And I really like his relationship with Ilara. Firstly she’s an equal - she has her people and he has his both are the supreme leaders who have earned a vast amount of loyalty and even as the two factions begin to blur, it never happens in a way that undermines either of them. Neither are ever the junior partners and while he clearly has combat advantages over her in some situations, she is equally clearly the one with by far the most powerful magic.
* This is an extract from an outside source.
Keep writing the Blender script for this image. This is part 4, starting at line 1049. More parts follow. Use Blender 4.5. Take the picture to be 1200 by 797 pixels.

And they hate each other which I love. Yes, I know I talked about persistence not being a virtue and love interests whose dislike is worn down by one party’s persistence. But that isn’t happening here - Hugh and Ilara marry for political reasons, so people will believe that their alliance is real (especially since Hugh. under Roland broke a whole lot of alliances). But Hugh and Ilara despised each other from the very first day and their sparring is glorious. Their searing loathing for each other (even as it slowly melts into respect but is never ever not a battle) is hilarious and mutual - Hugh isn’t setting out to win Ilara’s heart and Ilara
I also like the grounding reality that their conflicts can bring - with them arguing over how much things cost and how large Hugh’s monetary demands are. In fact I love that as an entire branch of the storyline - while fighting the many arcane and terrifying enemies that face the castle, they also take time to make alliances with local authorities, overtures to nearby towns and establish business and trade deals to maintain and increase their wealth. This mix of the mundane with the magical is compelling and also makes them even more cemented as leaders (and helps further them as peers since Ilara is more of an expert in this field)
Ooh, bouncing to another thing I love - those myriad arcane threats. In a world setting that has set up an enemy as epicly as the Kate Daniel’s series (there was a moment in a previous book where who and what Roland was was finally spelled out and it was EPIC enough that I couldn’t sit down) but at the same time in this glorious complex and varied world there’s never just one threat or one enemy. I like that there were problems from all sides.
The world - oh the world - the shift between magic and tech, the vampires, the various gods and magical beings and magic waves and out of control nature and just EVERYTHING. EVERYTHING. All explained awesomely without info dump or being too sparse. It’s perfect, perfect, perfect.